The immediate effects of Hayden’s successful solicitation were dramatic. Drone strikes on the frontier took off, with thirty-two in the second half of 2009 alone. Then, as of January 20, 2009, a new commander in the drone wars appeared. Though the idealistic youths who had campaigned so hard for him in his presidential run may not have noticed, Barack Obama had quietly signaled early in his campaign that his view on high-value targeting was entirely orthodox. “It was a terrible mistake to fail to act when we had a chance to take out an al-Qaeda leadership meeting in 2005,” he told a Washington think-tank audience in August 2007, referring to a planned SEAL commando raid on an alleged high-level enemy meeting in Waziristan, aborted at the last minute by Donald Rumsfeld. Interestingly, these bellicose remarks were guided by Richard Clarke, the Clinton-era “terror czar” who had lobbied forcefully for the development of the lethal Predator drone. Those national security insiders who took solace in the candidate’s militant stance would not be disappointed.

On January 23, 2009, just three days after Obama was inaugurated, two separate drone strikes in North and South Waziristan authorized by the new president and relayed via John Brennan killed up to twenty-five people, including possibly as many as twenty civilians. Neither strike hit its intended high-value targets. The second killed a local elder and member of a progovernment peace committee named Malik Gukistan Khan along with four members of his family. Khan’s brother later told human rights researchers from Columbia Law School, “We did nothing, have no connection to militants at all. Our family supported the government … no one has accepted responsibility for this incident so far.” Some in Washington took a cynical view of the CIA’s eagerness to involve the new president in a strike. “He’s been blooded, just like you would a hunting dog,” a former White House official remarked to me at the time. Afterward, when Hayden and Kappes explained the concept of a signature strike—targeting people who look like terrorists—to the chief executive, Obama reportedly snapped, “That’s not good enough for me.” But he authorized them to continue all the same.

The strikes not only continued, they doubled and redoubled. There were 52 in all of 2009 and 128 in 2010. According to a rare outside observer, the
New York Times
journalist David Rhode, held hostage in North Waziristan between November 2008 and June 2009, life became “hell on earth.” After 7 months in captivity, he recalled the terror of life under drones: “From the ground, it is impossible to determine who or what they are tracking as they circle overhead. The buzz of a distant propeller is a constant reminder of imminent death. Drones fire missiles that travel faster than the speed of sound. A drone’s victim never hears the missile that kills him.”

Under the onslaught, patterns of life began to change. People, for example, tried not to gather in large groups, fearful of displaying a potentially lethal signature. Following the attack on the jirga at Datta Khel, this form of community activity, integral to tribal culture, fell into disuse. Wedding parties, one of the few forms of social entertainment permitted in this straitlaced society, also disappeared. A relative of one of the March 17 victims later described how “We do not come out of our villages because it’s very dangerous to go out anywhere.… In past we used to participate in activities like wedding gatherings [and] different kinds of jirgas, different kinds of funerals.… We used to go to different houses for condolences, and there were all kinds of activities in the past and we used to participate. But now it’s a risk to go to any place or participate in any activities.”
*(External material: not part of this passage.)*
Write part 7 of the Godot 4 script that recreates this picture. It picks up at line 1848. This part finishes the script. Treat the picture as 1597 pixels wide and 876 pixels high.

Back in Washington, the administration maintained stoutly that civilian casualties were nonexistent or minimal (though of course death by drone for a military-aged male brought involuntary posthumous enlistment, according to U.S. methodology, as a “militant”). No remotely objective tabulation of the civilian death count in the Obama years has suggested that the drones were killing more civilians than al-Qaeda or Taliban members, but the ordinary inhabitants in the kill zone of the tribal territories clearly understood that the strikes were not precise, that anyone could unwittingly display the wrong signature. Had the drones struck only “deserving” targets, innocents would have known that and gone happily to their neighbors’ weddings and funerals without fear.

Drone partisans naturally hailed the universal precision of their weapons. As David Deptula said to me, “We can now hit any target anywhere in the world, any time, any weather, day or night.” Strikes were certainly a perfect instrument of effects-based operations in removing the terrorists of various descriptions who lurked in the midst of tribal society. But the effects of hundreds of strikes, concentrated in an area the size of Maryland, were anything but precise. In fact, they devastated the life of the society as comprehensively as if it had been subjected to a World War II–style carpet bombing but in ways that would be invisible to distant spectators peering at their Predator feeds. Thus the “double-tap” tactic of reserving a second missile for rescuers converging to help victims of an initial strike put a crimp on the generosity of ordinary citizens, not to mention the Red Cross, which ordered its people to stay away from a house or car hit by drones for at least
six hours.
The sole survivor of Obama’s first strike, a youth named Faheem Qureshi, felt that he survived only because he was able to walk out of the burning house on his own; none of his neighbors would have dared approach. Similarly, because there have been strikes on funerals, people are wary of funeral processions and other ceremonies of collective grieving. In a further general effect on the population at large, the cost of travel and shipping goods soared as truck and taxi drivers grew fearful of the risks of being hit on the road.